# [PROVIDED DATA]

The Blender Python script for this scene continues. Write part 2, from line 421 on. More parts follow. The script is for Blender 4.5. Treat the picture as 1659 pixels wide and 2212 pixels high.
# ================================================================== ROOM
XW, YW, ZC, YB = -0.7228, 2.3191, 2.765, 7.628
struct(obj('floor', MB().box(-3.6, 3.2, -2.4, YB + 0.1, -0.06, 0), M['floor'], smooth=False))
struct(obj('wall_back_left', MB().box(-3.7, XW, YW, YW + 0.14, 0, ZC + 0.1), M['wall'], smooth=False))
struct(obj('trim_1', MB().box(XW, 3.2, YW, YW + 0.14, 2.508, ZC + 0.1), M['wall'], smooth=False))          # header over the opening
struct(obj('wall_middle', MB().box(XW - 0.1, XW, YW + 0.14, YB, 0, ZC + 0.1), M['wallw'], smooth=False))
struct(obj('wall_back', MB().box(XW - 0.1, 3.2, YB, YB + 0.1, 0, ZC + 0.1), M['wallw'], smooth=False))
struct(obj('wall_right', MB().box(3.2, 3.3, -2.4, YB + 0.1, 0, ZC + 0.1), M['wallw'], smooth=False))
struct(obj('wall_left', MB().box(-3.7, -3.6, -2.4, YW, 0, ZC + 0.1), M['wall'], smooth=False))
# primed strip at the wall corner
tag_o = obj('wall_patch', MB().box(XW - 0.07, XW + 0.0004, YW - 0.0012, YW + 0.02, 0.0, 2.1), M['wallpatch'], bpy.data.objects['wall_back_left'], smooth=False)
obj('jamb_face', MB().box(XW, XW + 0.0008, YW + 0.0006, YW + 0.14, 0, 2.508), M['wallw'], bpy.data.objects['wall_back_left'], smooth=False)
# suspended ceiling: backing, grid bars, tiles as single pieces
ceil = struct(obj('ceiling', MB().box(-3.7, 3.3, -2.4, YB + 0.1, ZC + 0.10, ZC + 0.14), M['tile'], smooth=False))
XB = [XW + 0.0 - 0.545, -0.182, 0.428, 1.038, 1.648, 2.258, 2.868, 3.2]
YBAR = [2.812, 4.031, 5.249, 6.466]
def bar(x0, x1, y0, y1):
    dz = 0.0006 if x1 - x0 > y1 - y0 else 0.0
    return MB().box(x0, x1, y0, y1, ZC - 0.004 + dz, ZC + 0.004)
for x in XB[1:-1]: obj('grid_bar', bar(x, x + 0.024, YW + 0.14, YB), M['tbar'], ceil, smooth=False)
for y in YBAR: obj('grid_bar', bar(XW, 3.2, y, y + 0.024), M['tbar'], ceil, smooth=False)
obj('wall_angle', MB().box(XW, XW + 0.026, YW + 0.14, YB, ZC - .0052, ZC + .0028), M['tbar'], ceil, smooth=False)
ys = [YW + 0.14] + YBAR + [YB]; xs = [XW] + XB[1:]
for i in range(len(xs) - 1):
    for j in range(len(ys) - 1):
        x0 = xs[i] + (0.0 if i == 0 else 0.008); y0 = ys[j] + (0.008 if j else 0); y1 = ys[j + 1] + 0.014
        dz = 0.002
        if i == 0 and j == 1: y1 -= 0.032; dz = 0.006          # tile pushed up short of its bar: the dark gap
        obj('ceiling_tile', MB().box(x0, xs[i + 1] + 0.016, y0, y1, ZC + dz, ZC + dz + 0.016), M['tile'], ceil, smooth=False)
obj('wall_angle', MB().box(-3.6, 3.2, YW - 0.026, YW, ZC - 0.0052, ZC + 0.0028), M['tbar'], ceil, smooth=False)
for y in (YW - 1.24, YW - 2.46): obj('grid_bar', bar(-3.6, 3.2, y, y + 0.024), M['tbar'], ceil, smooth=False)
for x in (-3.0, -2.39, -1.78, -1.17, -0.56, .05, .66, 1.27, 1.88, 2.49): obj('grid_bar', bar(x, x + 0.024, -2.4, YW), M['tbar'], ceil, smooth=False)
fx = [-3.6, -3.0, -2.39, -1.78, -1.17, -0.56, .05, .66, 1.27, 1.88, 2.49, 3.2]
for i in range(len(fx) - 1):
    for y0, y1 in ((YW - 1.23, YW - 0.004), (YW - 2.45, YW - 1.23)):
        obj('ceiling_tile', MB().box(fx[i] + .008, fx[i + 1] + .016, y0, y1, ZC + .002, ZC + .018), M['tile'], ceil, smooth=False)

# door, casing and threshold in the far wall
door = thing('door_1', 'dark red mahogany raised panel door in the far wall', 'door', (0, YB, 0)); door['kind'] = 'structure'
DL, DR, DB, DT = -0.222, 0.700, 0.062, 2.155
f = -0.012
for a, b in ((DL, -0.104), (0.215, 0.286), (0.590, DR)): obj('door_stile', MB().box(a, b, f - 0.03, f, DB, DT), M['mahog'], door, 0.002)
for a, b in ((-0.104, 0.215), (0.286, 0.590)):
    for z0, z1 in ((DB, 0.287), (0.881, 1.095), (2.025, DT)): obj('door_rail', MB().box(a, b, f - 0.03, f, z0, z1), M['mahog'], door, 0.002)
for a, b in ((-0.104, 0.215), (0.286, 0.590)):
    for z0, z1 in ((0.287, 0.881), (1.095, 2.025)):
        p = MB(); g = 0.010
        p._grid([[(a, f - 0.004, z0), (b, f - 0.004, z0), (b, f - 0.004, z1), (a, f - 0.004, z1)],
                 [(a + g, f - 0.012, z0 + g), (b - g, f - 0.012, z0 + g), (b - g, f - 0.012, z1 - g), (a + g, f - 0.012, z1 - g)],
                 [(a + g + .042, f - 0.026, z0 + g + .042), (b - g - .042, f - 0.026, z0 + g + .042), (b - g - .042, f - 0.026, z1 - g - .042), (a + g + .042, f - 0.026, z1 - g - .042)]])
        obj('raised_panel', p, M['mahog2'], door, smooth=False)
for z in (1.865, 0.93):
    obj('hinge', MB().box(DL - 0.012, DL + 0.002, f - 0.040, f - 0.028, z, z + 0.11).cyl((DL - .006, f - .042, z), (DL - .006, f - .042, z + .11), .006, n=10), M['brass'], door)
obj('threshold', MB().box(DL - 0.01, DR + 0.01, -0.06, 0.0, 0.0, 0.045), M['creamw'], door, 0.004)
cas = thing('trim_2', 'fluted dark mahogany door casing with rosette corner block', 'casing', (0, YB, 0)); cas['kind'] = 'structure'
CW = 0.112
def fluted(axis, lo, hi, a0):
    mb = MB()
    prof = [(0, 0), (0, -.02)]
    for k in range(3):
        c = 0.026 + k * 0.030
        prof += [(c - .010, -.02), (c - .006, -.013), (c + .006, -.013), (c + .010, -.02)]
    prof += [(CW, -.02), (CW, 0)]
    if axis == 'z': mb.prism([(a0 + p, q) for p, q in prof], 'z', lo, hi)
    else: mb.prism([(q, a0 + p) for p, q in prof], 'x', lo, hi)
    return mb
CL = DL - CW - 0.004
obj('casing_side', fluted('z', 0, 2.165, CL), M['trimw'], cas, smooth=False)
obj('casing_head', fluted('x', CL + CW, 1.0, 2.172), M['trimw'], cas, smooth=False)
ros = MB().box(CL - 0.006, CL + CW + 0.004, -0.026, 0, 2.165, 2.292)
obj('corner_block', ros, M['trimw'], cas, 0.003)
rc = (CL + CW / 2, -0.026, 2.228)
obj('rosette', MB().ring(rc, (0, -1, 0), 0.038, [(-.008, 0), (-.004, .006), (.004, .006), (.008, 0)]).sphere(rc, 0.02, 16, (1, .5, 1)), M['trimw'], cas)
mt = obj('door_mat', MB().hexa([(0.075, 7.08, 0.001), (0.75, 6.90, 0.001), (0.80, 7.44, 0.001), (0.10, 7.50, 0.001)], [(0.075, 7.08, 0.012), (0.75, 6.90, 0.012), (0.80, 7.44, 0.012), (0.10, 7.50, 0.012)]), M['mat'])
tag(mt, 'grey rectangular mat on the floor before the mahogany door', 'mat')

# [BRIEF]
Extract, verbatim, the lines from the one containing "[(a + g + .042, f" through the last line of the listing above.

# [TASK SOLUTION]
                 [(a + g + .042, f - 0.026, z0 + g + .042), (b - g - .042, f - 0.026, z0 + g + .042), (b - g - .042, f - 0.026, z1 - g - .042), (a + g + .042, f - 0.026, z1 - g - .042)]])
        obj('raised_panel', p, M['mahog2'], door, smooth=False)
for z in (1.865, 0.93):
    obj('hinge', MB().box(DL - 0.012, DL + 0.002, f - 0.040, f - 0.028, z, z + 0.11).cyl((DL - .006, f - .042, z), (DL - .006, f - .042, z + .11), .006, n=10), M['brass'], door)
obj('threshold', MB().box(DL - 0.01, DR + 0.01, -0.06, 0.0, 0.0, 0.045), M['creamw'], door, 0.004)
cas = thing('trim_2', 'fluted dark mahogany door casing with rosette corner block', 'casing', (0, YB, 0)); cas['kind'] = 'structure'
CW = 0.112
def fluted(axis, lo, hi, a0):
    mb = MB()
    prof = [(0, 0), (0, -.02)]
    for k in range(3):
        c = 0.026 + k * 0.030
        prof += [(c - .010, -.02), (c - .006, -.013), (c + .006, -.013), (c + .010, -.02)]
    prof += [(CW, -.02), (CW, 0)]
    if axis == 'z': mb.prism([(a0 + p, q) for p, q in prof], 'z', lo, hi)
    else: mb.prism([(q, a0 + p) for p, q in prof], 'x', lo, hi)
    return mb
CL = DL - CW - 0.004
obj('casing_side', fluted('z', 0, 2.165, CL), M['trimw'], cas, smooth=False)
obj('casing_head', fluted('x', CL + CW, 1.0, 2.172), M['trimw'], cas, smooth=False)
ros = MB().box(CL - 0.006, CL + CW + 0.004, -0.026, 0, 2.165, 2.292)
obj('corner_block', ros, M['trimw'], cas, 0.003)
rc = (CL + CW / 2, -0.026, 2.228)
obj('rosette', MB().ring(rc, (0, -1, 0), 0.038, [(-.008, 0), (-.004, .006), (.004, .006), (.008, 0)]).sphere(rc, 0.02, 16, (1, .5, 1)), M['trimw'], cas)
mt = obj('door_mat', MB().hexa([(0.075, 7.08, 0.001), (0.75, 6.90, 0.001), (0.80, 7.44, 0.001), (0.10, 7.50, 0.001)], [(0.075, 7.08, 0.012), (0.75, 6.90, 0.012), (0.80, 7.44, 0.012), (0.10, 7.50, 0.012)]), M['mat'])
tag(mt, 'grey rectangular mat on the floor before the mahogany door', 'mat')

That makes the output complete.